** Exercise details **
Starting at the line that contains "222, 7.2)], 9, 3)", reproduce each line exactly up to and including the line that contains "6.5)], 12, 4)". Reproduce nothing else.

(Scripts that build scenes)

* Start *

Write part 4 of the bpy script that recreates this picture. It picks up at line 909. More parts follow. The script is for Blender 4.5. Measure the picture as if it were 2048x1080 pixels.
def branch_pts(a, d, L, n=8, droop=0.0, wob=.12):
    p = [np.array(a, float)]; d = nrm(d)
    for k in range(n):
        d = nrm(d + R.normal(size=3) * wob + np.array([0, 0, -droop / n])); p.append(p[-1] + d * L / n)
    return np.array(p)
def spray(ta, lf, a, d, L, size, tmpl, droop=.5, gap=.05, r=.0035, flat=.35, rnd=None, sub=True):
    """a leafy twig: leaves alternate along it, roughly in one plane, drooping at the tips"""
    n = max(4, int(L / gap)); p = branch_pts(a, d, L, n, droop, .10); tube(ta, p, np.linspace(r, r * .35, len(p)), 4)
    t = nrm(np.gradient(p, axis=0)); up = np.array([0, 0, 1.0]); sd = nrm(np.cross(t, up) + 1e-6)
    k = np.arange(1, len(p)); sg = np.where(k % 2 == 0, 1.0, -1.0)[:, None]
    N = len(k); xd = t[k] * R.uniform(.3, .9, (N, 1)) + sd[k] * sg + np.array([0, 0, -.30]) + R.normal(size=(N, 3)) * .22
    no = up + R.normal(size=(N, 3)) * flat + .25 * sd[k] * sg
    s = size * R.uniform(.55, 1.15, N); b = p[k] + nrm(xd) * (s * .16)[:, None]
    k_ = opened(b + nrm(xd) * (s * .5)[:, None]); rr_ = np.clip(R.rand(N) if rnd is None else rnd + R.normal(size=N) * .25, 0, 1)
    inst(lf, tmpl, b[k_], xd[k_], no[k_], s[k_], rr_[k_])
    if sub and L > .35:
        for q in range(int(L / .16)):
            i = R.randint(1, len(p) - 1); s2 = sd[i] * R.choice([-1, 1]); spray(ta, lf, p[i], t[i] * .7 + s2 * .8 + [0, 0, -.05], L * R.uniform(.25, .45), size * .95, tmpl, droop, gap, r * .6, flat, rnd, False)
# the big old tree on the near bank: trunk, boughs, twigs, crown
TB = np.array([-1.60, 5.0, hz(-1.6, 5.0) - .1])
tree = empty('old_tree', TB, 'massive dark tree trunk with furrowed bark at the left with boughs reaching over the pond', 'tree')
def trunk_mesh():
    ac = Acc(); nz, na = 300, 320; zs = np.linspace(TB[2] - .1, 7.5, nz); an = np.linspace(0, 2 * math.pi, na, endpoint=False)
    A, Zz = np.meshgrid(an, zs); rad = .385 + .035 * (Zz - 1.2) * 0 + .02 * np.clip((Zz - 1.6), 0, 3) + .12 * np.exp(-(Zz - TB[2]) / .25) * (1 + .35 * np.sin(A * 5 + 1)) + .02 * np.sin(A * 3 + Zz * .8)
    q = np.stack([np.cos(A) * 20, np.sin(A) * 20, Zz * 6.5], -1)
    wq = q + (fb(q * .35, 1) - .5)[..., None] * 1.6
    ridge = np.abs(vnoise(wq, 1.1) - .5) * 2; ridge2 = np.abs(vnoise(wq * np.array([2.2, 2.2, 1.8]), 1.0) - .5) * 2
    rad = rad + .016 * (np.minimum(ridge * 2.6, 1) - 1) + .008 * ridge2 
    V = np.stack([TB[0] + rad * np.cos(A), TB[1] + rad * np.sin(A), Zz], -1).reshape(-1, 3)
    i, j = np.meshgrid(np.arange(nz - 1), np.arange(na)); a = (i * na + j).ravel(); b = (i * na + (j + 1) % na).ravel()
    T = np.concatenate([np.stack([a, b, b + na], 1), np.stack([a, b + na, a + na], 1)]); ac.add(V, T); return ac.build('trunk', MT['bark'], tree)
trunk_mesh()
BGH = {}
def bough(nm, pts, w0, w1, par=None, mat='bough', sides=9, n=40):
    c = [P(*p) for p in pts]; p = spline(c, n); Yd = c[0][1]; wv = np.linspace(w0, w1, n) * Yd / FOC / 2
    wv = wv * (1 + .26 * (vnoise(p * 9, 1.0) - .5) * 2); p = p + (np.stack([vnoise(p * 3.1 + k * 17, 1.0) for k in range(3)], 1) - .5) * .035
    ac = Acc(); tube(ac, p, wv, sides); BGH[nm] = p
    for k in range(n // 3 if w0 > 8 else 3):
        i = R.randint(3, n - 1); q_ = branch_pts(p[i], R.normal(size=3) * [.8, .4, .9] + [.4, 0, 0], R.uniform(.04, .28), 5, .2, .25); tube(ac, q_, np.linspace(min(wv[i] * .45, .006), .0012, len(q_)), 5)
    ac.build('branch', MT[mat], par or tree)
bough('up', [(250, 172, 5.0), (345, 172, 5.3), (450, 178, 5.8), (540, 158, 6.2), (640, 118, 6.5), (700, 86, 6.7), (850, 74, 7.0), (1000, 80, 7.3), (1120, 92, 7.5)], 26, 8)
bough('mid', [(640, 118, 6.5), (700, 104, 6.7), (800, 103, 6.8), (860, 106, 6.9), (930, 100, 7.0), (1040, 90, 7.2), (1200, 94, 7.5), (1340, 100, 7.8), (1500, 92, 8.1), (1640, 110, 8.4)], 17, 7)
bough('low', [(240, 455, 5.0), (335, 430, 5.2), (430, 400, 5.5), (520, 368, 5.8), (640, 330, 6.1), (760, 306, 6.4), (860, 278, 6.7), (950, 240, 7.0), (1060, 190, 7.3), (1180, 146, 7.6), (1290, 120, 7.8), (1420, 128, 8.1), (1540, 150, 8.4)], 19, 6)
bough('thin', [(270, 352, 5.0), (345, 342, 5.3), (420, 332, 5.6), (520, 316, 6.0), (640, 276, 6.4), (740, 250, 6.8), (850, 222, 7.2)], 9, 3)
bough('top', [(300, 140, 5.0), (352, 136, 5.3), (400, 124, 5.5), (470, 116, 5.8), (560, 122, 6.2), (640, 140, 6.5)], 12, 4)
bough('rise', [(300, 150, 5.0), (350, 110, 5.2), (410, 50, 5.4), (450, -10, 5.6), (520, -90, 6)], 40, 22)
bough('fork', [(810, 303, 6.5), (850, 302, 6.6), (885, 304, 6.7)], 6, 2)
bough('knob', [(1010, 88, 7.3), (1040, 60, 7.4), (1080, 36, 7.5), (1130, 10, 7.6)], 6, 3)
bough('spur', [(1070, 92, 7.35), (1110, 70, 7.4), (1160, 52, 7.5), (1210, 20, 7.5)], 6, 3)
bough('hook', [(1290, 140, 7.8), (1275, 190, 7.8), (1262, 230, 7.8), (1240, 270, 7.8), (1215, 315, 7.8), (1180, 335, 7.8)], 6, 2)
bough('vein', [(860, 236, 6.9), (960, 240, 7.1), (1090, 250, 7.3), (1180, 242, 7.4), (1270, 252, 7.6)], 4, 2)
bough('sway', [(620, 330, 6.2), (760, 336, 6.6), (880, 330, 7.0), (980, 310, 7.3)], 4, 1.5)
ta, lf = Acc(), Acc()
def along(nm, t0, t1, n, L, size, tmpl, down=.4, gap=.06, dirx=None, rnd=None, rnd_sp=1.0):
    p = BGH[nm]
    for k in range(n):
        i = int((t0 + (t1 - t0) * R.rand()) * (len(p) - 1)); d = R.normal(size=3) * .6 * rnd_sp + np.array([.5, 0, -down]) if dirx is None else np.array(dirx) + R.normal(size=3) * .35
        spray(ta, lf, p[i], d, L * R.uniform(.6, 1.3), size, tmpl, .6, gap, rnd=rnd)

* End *
* Start *

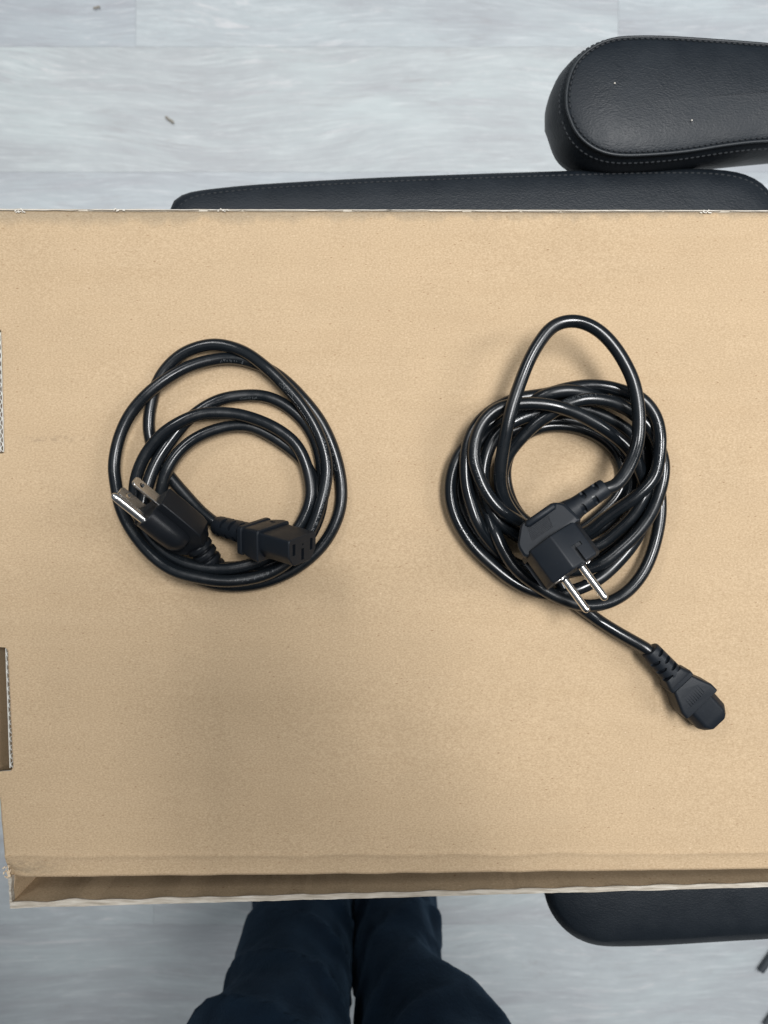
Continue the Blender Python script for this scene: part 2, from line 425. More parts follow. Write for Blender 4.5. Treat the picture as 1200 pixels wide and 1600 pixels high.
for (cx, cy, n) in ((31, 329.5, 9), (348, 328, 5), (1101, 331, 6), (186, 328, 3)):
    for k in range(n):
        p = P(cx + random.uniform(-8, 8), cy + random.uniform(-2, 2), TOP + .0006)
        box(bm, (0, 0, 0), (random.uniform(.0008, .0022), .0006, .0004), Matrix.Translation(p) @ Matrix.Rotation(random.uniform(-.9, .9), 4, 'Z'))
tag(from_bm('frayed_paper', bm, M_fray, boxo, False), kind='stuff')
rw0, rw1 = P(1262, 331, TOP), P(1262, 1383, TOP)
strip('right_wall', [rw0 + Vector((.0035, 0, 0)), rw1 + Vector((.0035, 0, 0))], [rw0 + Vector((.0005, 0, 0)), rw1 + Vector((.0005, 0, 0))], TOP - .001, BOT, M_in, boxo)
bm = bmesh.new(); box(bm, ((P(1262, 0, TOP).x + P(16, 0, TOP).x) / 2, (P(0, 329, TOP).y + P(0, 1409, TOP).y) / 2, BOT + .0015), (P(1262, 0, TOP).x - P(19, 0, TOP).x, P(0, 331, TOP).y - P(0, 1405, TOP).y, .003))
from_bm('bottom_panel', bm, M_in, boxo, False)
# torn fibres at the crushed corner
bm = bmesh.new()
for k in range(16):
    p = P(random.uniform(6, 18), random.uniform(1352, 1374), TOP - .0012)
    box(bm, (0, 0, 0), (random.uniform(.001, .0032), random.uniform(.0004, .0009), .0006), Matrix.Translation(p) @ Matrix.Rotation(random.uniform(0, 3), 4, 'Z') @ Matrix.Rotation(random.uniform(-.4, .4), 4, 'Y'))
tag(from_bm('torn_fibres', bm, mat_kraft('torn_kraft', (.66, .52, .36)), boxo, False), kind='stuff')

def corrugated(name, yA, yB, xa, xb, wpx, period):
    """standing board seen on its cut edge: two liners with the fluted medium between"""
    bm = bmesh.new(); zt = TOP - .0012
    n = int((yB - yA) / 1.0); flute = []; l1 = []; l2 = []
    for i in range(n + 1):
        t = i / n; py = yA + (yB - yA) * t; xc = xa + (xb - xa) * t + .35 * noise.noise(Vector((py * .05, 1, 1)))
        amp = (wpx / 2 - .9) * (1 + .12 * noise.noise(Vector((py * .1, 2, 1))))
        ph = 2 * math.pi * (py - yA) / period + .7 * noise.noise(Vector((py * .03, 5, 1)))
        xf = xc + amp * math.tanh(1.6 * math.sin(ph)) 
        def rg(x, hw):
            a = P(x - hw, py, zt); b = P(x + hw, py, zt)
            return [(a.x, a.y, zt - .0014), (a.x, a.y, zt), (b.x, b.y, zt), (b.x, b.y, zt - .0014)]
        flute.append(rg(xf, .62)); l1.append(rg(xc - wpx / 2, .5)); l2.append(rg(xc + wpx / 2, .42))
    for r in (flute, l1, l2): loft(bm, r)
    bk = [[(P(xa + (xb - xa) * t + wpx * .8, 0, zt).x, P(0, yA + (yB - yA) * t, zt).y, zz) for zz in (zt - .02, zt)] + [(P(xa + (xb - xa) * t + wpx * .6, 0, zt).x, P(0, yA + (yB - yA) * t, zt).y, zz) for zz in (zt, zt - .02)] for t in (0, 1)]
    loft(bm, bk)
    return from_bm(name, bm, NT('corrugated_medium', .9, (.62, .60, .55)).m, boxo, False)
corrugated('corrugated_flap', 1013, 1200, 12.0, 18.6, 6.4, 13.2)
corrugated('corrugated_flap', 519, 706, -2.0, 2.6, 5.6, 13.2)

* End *
* Start *

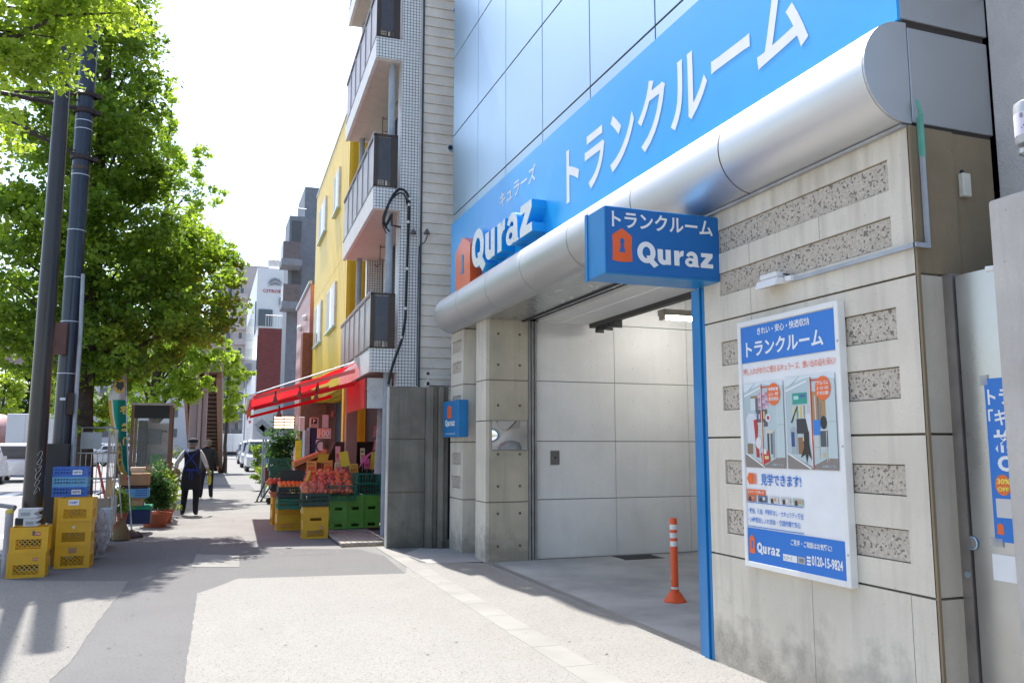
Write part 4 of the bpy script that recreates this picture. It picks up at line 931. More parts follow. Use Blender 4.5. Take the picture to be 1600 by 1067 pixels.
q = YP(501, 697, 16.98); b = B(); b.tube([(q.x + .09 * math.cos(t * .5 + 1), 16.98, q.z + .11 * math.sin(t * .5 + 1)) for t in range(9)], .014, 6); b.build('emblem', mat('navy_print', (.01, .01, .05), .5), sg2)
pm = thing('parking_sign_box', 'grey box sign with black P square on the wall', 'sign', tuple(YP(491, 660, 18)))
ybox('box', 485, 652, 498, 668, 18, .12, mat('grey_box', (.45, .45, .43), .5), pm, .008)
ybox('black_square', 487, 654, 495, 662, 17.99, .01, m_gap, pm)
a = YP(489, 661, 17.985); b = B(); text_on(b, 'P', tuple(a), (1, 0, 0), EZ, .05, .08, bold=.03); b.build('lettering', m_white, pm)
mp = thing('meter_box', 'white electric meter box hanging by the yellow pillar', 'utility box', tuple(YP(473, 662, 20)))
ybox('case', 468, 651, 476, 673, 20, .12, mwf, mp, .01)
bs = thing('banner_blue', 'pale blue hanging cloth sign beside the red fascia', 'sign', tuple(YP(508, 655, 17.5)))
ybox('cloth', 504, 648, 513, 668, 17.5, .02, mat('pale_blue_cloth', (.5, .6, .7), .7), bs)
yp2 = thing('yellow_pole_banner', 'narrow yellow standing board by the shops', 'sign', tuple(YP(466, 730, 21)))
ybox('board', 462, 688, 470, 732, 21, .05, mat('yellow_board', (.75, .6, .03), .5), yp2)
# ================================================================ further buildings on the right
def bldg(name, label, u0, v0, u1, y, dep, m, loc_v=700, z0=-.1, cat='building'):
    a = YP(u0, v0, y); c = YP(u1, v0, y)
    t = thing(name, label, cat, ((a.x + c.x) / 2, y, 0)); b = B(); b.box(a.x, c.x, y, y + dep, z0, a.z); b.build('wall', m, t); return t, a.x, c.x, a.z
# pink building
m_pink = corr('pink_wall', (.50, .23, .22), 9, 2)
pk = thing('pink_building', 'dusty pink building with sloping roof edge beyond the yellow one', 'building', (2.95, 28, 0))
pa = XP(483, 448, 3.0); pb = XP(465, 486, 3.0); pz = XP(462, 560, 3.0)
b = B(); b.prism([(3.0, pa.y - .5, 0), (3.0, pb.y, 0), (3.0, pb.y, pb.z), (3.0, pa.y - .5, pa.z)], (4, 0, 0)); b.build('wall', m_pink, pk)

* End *

** Result of the exercise **
bough('thin', [(270, 352, 5.0), (345, 342, 5.3), (420, 332, 5.6), (520, 316, 6.0), (640, 276, 6.4), (740, 250, 6.8), (850, 222, 7.2)], 9, 3)
bough('top', [(300, 140, 5.0), (352, 136, 5.3), (400, 124, 5.5), (470, 116, 5.8), (560, 122, 6.2), (640, 140, 6.5)], 12, 4)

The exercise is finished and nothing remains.